El caso, volviendo a lo que nos ocupa, es que Froome ni estaba muerto, ni estaba enterrado. Tampoco, como cantaba otro rey, estaba de parranda o tomando cañas. Froome, un hombre educado, callado, metódico y, sobre todo, un depredador nato cuando se sube a la bicicleta, estaba escudriñándolo todo por la televisión. Aprendiendo y anotando. Sufriendo y planificando.
Ahora, como es lógico, surge la gran duda. ¿Debe el vigente rey dar un paso al lado y permitir un periodo, quizás el último, de regencia al hombre al que está llamado a suceder? ¿Es prudente, en una situación tan complicada como la de 2020, que Ineos se deje llevar por el corazón y coloque a Froome como jefe de filas? ¿Se ha equivocado el joven Bernal al demandar el liderato claro y único en el Tour?

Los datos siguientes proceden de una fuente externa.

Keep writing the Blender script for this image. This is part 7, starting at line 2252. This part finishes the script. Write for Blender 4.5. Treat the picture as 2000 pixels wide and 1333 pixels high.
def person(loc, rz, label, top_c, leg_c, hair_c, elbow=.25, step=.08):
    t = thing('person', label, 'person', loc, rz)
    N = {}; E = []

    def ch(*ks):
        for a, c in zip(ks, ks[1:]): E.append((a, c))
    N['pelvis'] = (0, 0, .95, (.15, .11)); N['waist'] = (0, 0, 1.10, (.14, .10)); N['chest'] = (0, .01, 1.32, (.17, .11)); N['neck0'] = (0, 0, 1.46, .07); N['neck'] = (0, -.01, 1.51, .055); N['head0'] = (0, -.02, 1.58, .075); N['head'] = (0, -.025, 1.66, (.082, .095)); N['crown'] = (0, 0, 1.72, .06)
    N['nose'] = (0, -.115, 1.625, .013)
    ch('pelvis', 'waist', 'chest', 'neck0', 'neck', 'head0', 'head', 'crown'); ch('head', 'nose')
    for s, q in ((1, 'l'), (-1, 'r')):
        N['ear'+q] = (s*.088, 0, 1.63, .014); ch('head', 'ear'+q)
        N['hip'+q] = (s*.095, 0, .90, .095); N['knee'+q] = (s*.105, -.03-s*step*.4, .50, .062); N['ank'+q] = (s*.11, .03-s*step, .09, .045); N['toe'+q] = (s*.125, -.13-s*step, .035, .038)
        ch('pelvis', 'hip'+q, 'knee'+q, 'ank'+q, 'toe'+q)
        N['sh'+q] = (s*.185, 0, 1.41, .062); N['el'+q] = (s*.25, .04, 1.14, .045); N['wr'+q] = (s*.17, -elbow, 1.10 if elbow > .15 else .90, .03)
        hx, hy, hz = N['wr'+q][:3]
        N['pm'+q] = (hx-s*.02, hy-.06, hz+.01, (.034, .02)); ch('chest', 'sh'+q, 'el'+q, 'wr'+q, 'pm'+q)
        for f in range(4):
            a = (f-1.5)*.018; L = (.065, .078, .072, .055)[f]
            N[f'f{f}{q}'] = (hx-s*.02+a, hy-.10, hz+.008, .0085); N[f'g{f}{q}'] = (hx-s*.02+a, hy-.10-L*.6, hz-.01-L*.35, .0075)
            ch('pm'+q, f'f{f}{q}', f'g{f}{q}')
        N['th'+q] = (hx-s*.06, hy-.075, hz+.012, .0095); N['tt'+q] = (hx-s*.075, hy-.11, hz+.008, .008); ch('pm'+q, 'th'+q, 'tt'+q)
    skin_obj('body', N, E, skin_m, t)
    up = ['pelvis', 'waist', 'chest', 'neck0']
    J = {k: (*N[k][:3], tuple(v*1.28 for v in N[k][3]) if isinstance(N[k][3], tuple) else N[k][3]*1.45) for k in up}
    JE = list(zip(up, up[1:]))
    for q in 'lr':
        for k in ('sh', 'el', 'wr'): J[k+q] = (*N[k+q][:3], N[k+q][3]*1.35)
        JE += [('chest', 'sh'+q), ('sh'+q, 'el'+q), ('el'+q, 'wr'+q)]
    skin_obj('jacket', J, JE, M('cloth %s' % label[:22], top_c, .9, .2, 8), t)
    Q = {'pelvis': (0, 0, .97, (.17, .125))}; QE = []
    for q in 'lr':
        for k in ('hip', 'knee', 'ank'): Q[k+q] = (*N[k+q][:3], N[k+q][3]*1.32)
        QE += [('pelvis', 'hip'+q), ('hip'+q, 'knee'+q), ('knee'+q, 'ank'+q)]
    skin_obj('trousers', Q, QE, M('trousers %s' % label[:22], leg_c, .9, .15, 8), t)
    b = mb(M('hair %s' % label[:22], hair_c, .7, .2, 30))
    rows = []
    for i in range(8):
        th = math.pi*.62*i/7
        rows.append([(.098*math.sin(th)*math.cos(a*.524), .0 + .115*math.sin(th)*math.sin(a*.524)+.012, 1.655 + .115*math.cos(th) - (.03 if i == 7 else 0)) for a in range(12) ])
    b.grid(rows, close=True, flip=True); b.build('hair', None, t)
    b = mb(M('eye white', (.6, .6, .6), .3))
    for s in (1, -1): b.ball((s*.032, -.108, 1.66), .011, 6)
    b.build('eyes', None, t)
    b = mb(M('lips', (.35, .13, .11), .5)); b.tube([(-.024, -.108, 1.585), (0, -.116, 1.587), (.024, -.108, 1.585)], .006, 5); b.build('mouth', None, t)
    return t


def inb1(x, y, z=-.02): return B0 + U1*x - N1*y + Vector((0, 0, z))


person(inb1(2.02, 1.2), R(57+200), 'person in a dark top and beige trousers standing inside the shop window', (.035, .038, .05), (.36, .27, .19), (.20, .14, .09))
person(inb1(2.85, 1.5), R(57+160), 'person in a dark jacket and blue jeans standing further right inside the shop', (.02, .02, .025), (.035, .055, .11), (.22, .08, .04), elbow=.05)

Son dudas, todas ellas, legítimas. Froome tiene el derecho, porque así se lo ha ganado con su lealtad y, sobre todo, sus prestaciones, a viajar a Niza como el referente de su equipo en cuanto a la pelea por el triunfo final. Pero Sir Brailsford tiene, a su vez, todo el derecho a poner en duda sus capacidades tras año y medio de parón casi absoluto y una grave lesión en la mochila que nadie sabe hasta qué punto le afectará en el gran fondo de las tres semanas.

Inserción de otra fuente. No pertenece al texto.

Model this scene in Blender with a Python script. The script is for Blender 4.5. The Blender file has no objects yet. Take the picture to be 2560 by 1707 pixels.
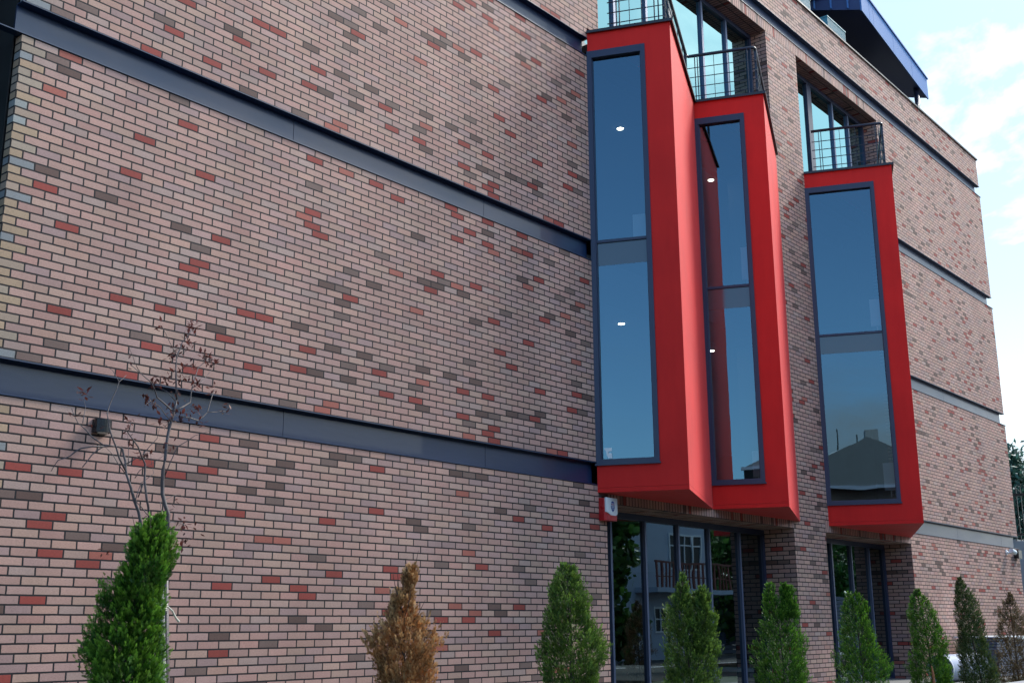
import bpy, bmesh, math, random
import numpy as np
from mathutils import Vector, Matrix
PI=math.pi; rad=math.radians
sc=bpy.context.scene; COL=sc.collection
# ------------------------------------------------------------------ camera
CX,CY,CZ=-4.2307,-8.9959,-1.8435
def cam_axes(yaw=-50.331,pitch=13.9514,roll=-0.3425):
    y,p,r=rad(yaw),rad(pitch),rad(roll)
    f=Vector((-math.sin(y)*math.cos(p),math.cos(y)*math.cos(p),math.sin(p)))
    rt=Vector((math.cos(y),math.sin(y),0)); up=rt.cross(f)
    return rt*math.cos(r)+up*math.sin(r), up*math.cos(r)-rt*math.sin(r), f
CR,CU,CF=cam_axes()
cd=bpy.data.cameras.new('camera'); cam=bpy.data.objects.new('camera',cd); COL.objects.link(cam)
cd.sensor_width=36; cd.lens=2870.34/2560*36; cd.clip_start=.05; cd.clip_end=2000
cam.matrix_world=Matrix(((CR.x,CU.x,-CF.x,CX),(CR.y,CU.y,-CF.y,CY),(CR.z,CU.z,-CF.z,CZ),(0,0,0,1)))
sc.camera=cam
# ------------------------------------------------------------------ world
SUN_AZ=rad(106); SUN_EL=rad(42)          # azimuth from +Y towards +X
w=bpy.data.worlds.new('World'); sc.world=w; w.use_nodes=True
def wire(nt):
    N=nt.nodes; L=nt.links
    def nd(t,**k):
        n=N.new(t)
        for a,b in k.items():
            if a.startswith('i_'): n.inputs[a[2:].replace('_',' ')].default_value=b
            else: setattr(n,a,b)
        return n
    def m(op,a,b=None,c=None,clamp=False):
        n=N.new('ShaderNodeMath'); n.operation=op; n.use_clamp=clamp
        for i,x in enumerate((a,b,c)):
            if x is None: continue
            if isinstance(x,(int,float)): n.inputs[i].default_value=x
            else: L.new(x,n.inputs[i])
        return n.outputs[0]
    def mixc(f,a,b,blend='MIX'):
        n=N.new('ShaderNodeMix'); n.data_type='RGBA'; n.blend_type=blend
        for s,x in ((n.inputs[0],f),(n.inputs[6],a),(n.inputs[7],b)):
            if isinstance(x,(int,float)): s.default_value=x
            elif isinstance(x,tuple): s.default_value=(*x,1) if len(x)==3 else x
            else: L.new(x,s)
        return n.outputs[2]
    def ramp(f,stops,interp='LINEAR'):
        n=N.new('ShaderNodeValToRGB'); r=n.color_ramp; r.interpolation=interp
        while len(r.elements)<len(stops): r.elements.new(.5)
        for e,(p,c) in zip(r.elements,stops): e.position=p; e.color=(*c,1) if not isinstance(c,(int,float)) else (c,c,c,1)
        L.new(f,n.inputs[0]); return n.outputs[0]
    return N,L,nd,m,mixc,ramp
nt=w.node_tree; nt.nodes.clear()
N,L,nd,m,mixc,ramp=wire(nt)
sky=nd('ShaderNodeTexSky',sky_type='NISHITA',sun_disc=False,sun_elevation=SUN_EL,sun_rotation=SUN_AZ,air_density=1.0,dust_density=1.5,ozone_density=1.2)
tc=nd('ShaderNodeTexCoord'); sep=nd('ShaderNodeSeparateXYZ'); L.new(tc.outputs['Generated'],sep.inputs[0])
zz=m('ADD',m('MAXIMUM',sep.outputs[2],0),.22)
cmb=nd('ShaderNodeCombineXYZ'); L.new(m('DIVIDE',sep.outputs[0],zz),cmb.inputs[0]); L.new(m('DIVIDE',sep.outputs[1],zz),cmb.inputs[1])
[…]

Tampoco nadie puede negar que Bernal, actual ganador y, por lo tanto, dorsal 1 en Niza, no comete ninguna salida de tono al exigir lealtad a los suyos. Al decir que él no trabajará para nadie. Que los demás están ahí a su servicio. Y, por supuesto, ni Froome, ni Bernal, ni Sir Brailsfrod pueden perder de vista a un Geraint Thomas que, como Guy Fawkes, podría tener tentaciones de volarlo todo desde dentro.